How much should we mind our language?

It has never been more important to choose your words carefully in the workplace.

We all have witnessed the heated debates in Parliament following the calm, carefully-crafted language used by the judges in the Supreme Court. Recent drama in Westminster raises many questions about what is or isn’t appropriate in terms of the language used. Many felt the Prime Minister’s language has been designed to inflame or provoke different sides of the debate. The intensity even recently prompted the country’s Bishops to call on people both in and out of Parliament to treat each other with greater respect.

The language issue is equally relative to what is appropriate or not in the workplace. Everyone should be aware of not only what they say but also how it could impact colleagues.

Foul language has become more common over the years but in the workplace it often comes with disciplinary consequences, including dismissal for gross misconduct. Bad or inappropriate language can lead to constructive unfair dismissal claims, as well as claims for discrimination and/or harassment.

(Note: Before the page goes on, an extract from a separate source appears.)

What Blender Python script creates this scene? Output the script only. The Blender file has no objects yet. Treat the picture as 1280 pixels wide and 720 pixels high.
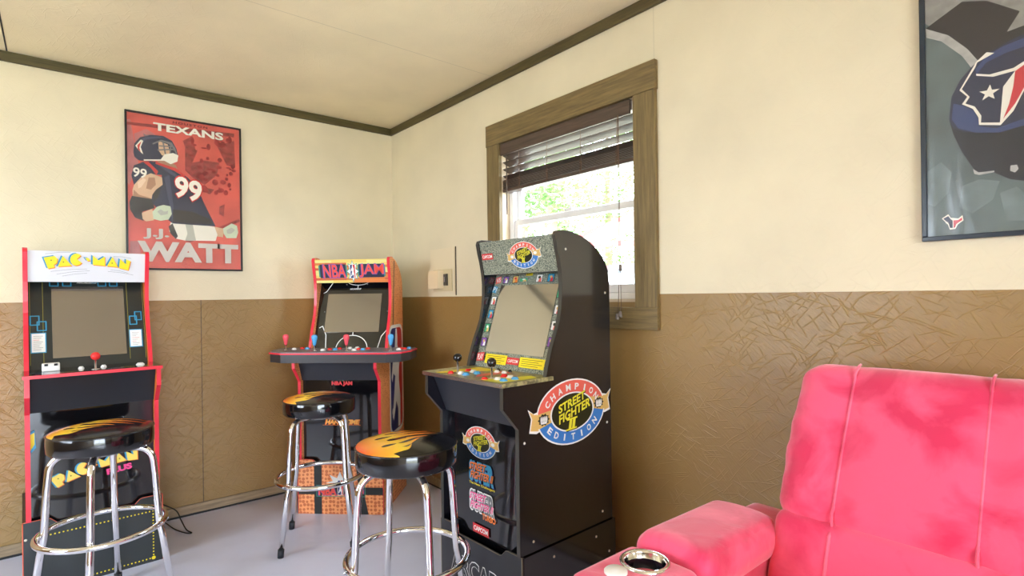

As the ripple effects of leaving the EU are likely to hit many jobs, workplace communication is set to become more important. Employees will have questions and want to discuss po­tential changes and how these might affect their jobs. Conversations need to be handled sensitively to avoid employment law claims but companies should also take steps to promote awareness of the potential impacts of Brexit.

Companies should at least create and communicate clear policies on bullying and harassment so that staff understand what is or isn’t acceptable workplace behaviour. Employees who believe they have been talked to or treated badly should also be encouraged to raise their grievance and not bury their head in the sand for fear of victimisation.